By  on June 30, 2006

PARIS — Many so-called "niche fragrances" are gunning for the spotlight.

Although still manufactured by small, independent companies, they're no longer tucked away on the back shelves of perfumeries here as consumers fan demand for more individual scents.

"An important change within the fragrance market is our consumer's shifting attitude to scent," said Caroline Hindle, buyer for perfumery and cosmetics at Harrods department store in London. "Men and women increasingly want the fragrances they wear to reflect who they are within. This has led to a surge in the demand for ‘niche' fragrances. Consumers want scents to portray their own distinct personalities, and they have a genuine enthusiasm for unusual, interesting, quality ingredients."

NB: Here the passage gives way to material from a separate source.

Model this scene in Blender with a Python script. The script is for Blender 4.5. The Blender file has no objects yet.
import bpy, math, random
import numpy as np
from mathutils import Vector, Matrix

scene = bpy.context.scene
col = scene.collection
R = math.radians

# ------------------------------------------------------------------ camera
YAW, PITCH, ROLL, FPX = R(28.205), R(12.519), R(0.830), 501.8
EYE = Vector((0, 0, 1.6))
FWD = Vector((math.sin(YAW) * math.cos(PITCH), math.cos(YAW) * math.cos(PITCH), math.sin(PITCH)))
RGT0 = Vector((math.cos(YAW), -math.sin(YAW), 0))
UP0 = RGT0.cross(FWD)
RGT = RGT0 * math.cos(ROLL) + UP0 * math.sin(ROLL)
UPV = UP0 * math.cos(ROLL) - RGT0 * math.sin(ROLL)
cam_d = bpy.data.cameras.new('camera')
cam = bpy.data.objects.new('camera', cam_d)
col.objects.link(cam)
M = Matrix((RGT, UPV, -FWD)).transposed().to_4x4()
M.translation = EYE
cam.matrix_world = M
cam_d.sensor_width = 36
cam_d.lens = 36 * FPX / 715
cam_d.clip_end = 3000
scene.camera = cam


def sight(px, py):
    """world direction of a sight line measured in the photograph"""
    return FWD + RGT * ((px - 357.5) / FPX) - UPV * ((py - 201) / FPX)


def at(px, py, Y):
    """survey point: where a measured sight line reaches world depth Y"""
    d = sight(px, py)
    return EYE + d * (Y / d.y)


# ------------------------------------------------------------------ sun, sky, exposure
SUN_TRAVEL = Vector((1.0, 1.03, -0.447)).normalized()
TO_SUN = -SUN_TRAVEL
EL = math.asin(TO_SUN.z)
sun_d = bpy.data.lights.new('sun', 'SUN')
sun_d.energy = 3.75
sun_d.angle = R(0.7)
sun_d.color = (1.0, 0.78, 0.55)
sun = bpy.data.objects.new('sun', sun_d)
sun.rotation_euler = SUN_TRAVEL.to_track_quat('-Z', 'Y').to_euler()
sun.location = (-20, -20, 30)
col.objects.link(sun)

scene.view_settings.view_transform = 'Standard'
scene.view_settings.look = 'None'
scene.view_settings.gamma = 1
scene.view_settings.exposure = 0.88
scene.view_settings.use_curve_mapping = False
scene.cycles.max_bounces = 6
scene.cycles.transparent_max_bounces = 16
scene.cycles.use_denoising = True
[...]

"Niche fragrances are truly a driver in the upper-scale sector in department stores, specialty stores and smaller perfumeries," added Jill Hill, managing director of Sussex, England-based Aspects Beauty Co., a fragrance distributor and owner of the La Foret des Parfums concession in London's Harvey Nichols department store as well as a freestanding boutique.

"There's such a plethora of choice in fragrance that many consumers are bewildered," she continued. "They're looking for fragrances that are more interesting, more personal and that they can call their own. They're looking for references to [the brands'] heritage, to pure natural ingredients, to a powerful nose or to a powerful historical heritage.

"Retailers have discovered this and are allocating more space in stores [to niche scents]," she said. Cases in point include Sephora, in addition to Galeries Lafayette and Printemps department stores, which have grown their niche offering exponentially during the recent past.

Hill added niche fragrances offer high-end retailers the possibility to differentiate themselves further from mass market retailers, which increasingly have been turning up the heat in terms of interesting product mix and presentation. "It's a way to target customers who are ahead of the masses," she said.

Plus, selling niche fragrances can help spur sales at the fragrance counter. "Twenty percent of the [fragrance] market is driven by novelty," said Laurence Bacilieri, senior consultant for cosmetics at London-based tracking firm Mintel. However, she cautioned, "it's a tough way to make business; you have to constantly innovate."